The political fallout from the invasion of Korea was not be realized in Japan for several years to come, although the invading armies returned to find Japan under the nominal rule of Hideyoshi’s five-year-old son and on the brink of chaos. At the battle of Sekigahara in 1600 Tokugawa Ieyasu, the only prominent daimyō in Japan who had managed to avoid service in Korea, triumphed over a loose coalition to become shogun, a position his family was to occupy for the next two and a half centuries.

The war with Japan gravely weakened both Ming China and Korea, making the two countries easy prey for Nurhaci’s Manchu invaders. The Ming collapsed in 1644 as a result of internal rebellions and a fateful decision to invite Manchu troops into China to crush the insurrection. The Koreans were closely allied to the Ming dynasty that had helped them so much against the Japanese, and when the Manchus invaded China Korea stood fast to its loyalty. Despairing of ever persuading the Koreans to change their allegiance, the Manchu Emperor invaded Korea and forced the king to flee to Kanghwa Island. The Korean king then pledged allegiance, and the Manchus withdrew. Once safely back in Seoul, however, the king repudiated his promise and began preparing for war. In January 1636 the Manchus invaded again, crossing the frozen Yalu River with 100,000 men. Their advance was so rapid that Kaesŏng fell within five days. The king sent the royal family to Kanghwa Island, intending to follow himself, but the Manchus cut the road and forced the king to flee south to the mountain fortress of Namhansansŏng. The castle was surrounded, and after a 45-day siege and with starvation looming the king surrendered. On Kanghwa the women of the court threw themselves into the sea to avoid capture, and in a brave gesture a loyal retainer took the ruling family’s ancestral tablets into the pavilion over the south gate. Here he ignited a cache of gunpowder and blew everything to smithereens.

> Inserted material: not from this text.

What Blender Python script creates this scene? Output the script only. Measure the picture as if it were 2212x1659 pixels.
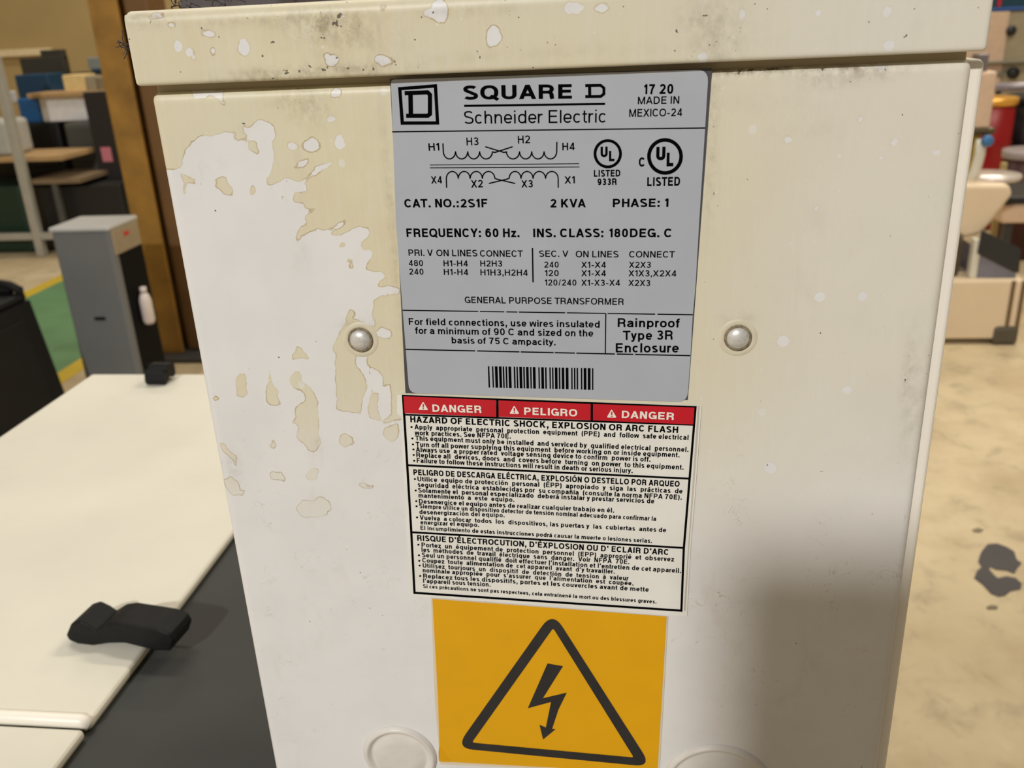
import bpy, bmesh, math, random
import numpy as np
from mathutils import Vector, Matrix, noise as mnoise

# ------------------------------------------------------------------ scene, camera, light, exposure
for o in list(bpy.data.objects): bpy.data.objects.remove(o, do_unlink=True)
scn = bpy.context.scene
COL = scn.collection
H = 1.45                                   # height of the lens above the floor
FPX = 1966.5                               # focal length for a 2212 px wide frame
ROT = np.array([[0.9922595980266135, 0.11557225122446955, -0.045430660032312574],
                [0.0013430982735164049, -0.37580921379637244, -0.9266960833589295],
                [-0.12417361318368388, 0.9194620653255144, -0.37305552430737215]])
CAM = np.array([0.025308123, -0.277475221, H])
cd = bpy.data.cameras.new('camera'); cam = bpy.data.objects.new('camera', cd); COL.objects.link(cam)
R = ROT.T
cam.matrix_world = Matrix(((R[0,0], -R[0,1], -R[0,2], CAM[0]), (R[1,0], -R[1,1], -R[1,2], CAM[1]),
                           (R[2,0], -R[2,1], -R[2,2], CAM[2]), (0,0,0,1)))
cd.sensor_width = 36; cd.lens = 36*FPX/2212; cd.clip_start = 0.01; cd.clip_end = 60
cd.dof.use_dof = True; cd.dof.focus_distance = 0.297; cd.dof.aperture_fstop = 22
scn.camera = cam
vs = scn.view_settings
vs.view_transform = 'Standard'; vs.look = 'None'; vs.gamma = 1; vs.use_curve_mapping = False
vs.exposure = 0.0

world = bpy.data.worlds.new('warehouse_air'); scn.world = world; world.use_nodes = True
bg = world.node_tree.nodes['Background']; bg.inputs[0].default_value = (1.0, 0.965, 0.93, 1); bg.inputs[1].default_value = 0.19

def lamp(name, kind, loc, power, color, size=0.1, size_y=None, target=None):
    d = bpy.data.lights.new(name, kind); d.energy = power; d.color = color
    if kind == 'AREA':
        d.shape = 'RECTANGLE'; d.size = size; d.size_y = size_y or size
    else: d.shadow_soft_size = size
    o = bpy.data.objects.new(name, d); COL.objects.link(o); o.location = loc
    if target is not None:
        o.rotation_euler = (Vector(target)-Vector(loc)).to_track_quat('-Z', 'Y').to_euler()
    return o
KEY = (-1.55, -5.0, H+3.1)
lamp('high_bay_lamp', 'POINT', KEY, 1080, (1.0, 0.985, 0.965), 0.13)
lamp('ceiling_lamp', 'AREA', (2.6, 3.0, 5.0), 135, (1.0, 0.90, 0.74), 2.5, 0.4)
lamp('ceiling_lamp', 'AREA', (-1.2, 2.0, 5.0), 60, (1.0, 0.93, 0.80), 2.5, 0.4)
lamp('ceiling_lamp', 'AREA', (-3.6, 6.6, 5.0), 95, (1.0, 0.90, 0.74), 2.5, 0.4)
lamp('ceiling_lamp', 'AREA', (2.8, 7.0, 5.0), 130, (1.0, 0.90, 0.76), 2.5, 0.4)

# ------------------------------------------------------------------ pixel -> place helpers (frame 2212 x 1659)
def ray(px, py):
    d = R @ np.array([(px-1106)/FPX, (py-829.5)/FPX, 1.0]); return d
def onY(px, py, Y):
    d = ray(px, py); return CAM + d*((Y-CAM[1])/d[1])
def onZ(px, py, Z):
    d = ray(px, py); return CAM + d*((Z-CAM[2])/d[2])
def face(px, py):
    p = onY(px, py, 0.0); return np.array([p[0], p[2]])

# ------------------------------------------------------------------ materials
def s2l(c):
    return tuple(((v/255)/12.92 if v/255 <= 0.04045 else ((v/255+0.055)/1.055)**2.4) for v in c)
MATS = {}
def mat(name, rgb, rough=0.5, metal=0.0, var=0.06, scale=20, spec=0.5, coat=0.0, bump=0.0):
    if name in MATS: return MATS[name]
    m = bpy.data.materials.new(name); m.use_nodes = True; nt = m.node_tree; b = nt.nodes['Principled BSDF']
    c = s2l(rgb)
    tc = nt.nodes.new('ShaderNodeTexCoord'); n = nt.nodes.new('ShaderNodeTexNoise')
    n.inputs['Scale'].default_value = scale; n.inputs['Detail'].default_value = 4
    nt.links.new(tc.outputs['Object'], n.inputs['Vector'])
    r = nt.nodes.new('ShaderNodeValToRGB'); e = r.color_ramp.elements
    e[0].position = 0.3; e[1].position = 0.7
    e[0].color = tuple(max(0, v*(1-var)) for v in c)+(1,); e[1].color = tuple(min(1, v*(1+var)) for v in c)+(1,)
    nt.links.new(n.outputs['Fac'], r.inputs['Fac']); nt.links.new(r.outputs['Color'], b.inputs['Base Color'])
    b.inputs['Roughness'].default_value = rough; b.inputs['Metallic'].default_value = metal
    b.inputs['Specular IOR Level'].default_value = spec; b.inputs['Coat Weight'].default_value = coat
    if bump:
        bp = nt.nodes.new('ShaderNodeBump'); bp.inputs['Strength'].default_value = bump; bp.inputs['Distance'].default_value = 0.002
        nt.links.new(n.outputs['Fac'], bp.inputs['Height']); nt.links.new(bp.outputs['Normal'], b.inputs['Normal'])
    MATS[name] = m; return m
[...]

The Qing dynasty of China, created by the victorious Manchus, proved to be generous overlords and Korean independence was largely assured. For the next two centuries the ‘Hermit Kingdom’ of Korea stayed cut off from most of the known world, until the old regime was swept away with the coming of Europeans and the Sino-Japanese war at the end of the 19th century. During this conflict the modern Japanese army retraced many of the steps trodden by their ancestors, including a vicious battle for P’yŏngyang. The long Japanese occupation then stifled Korean aspirations towards self-government, even bringing about the re-writing of Korean history so that the samurai invasion of Korea became regarded as a heroic enterprise, rather than the savage act of aggression that it truly was.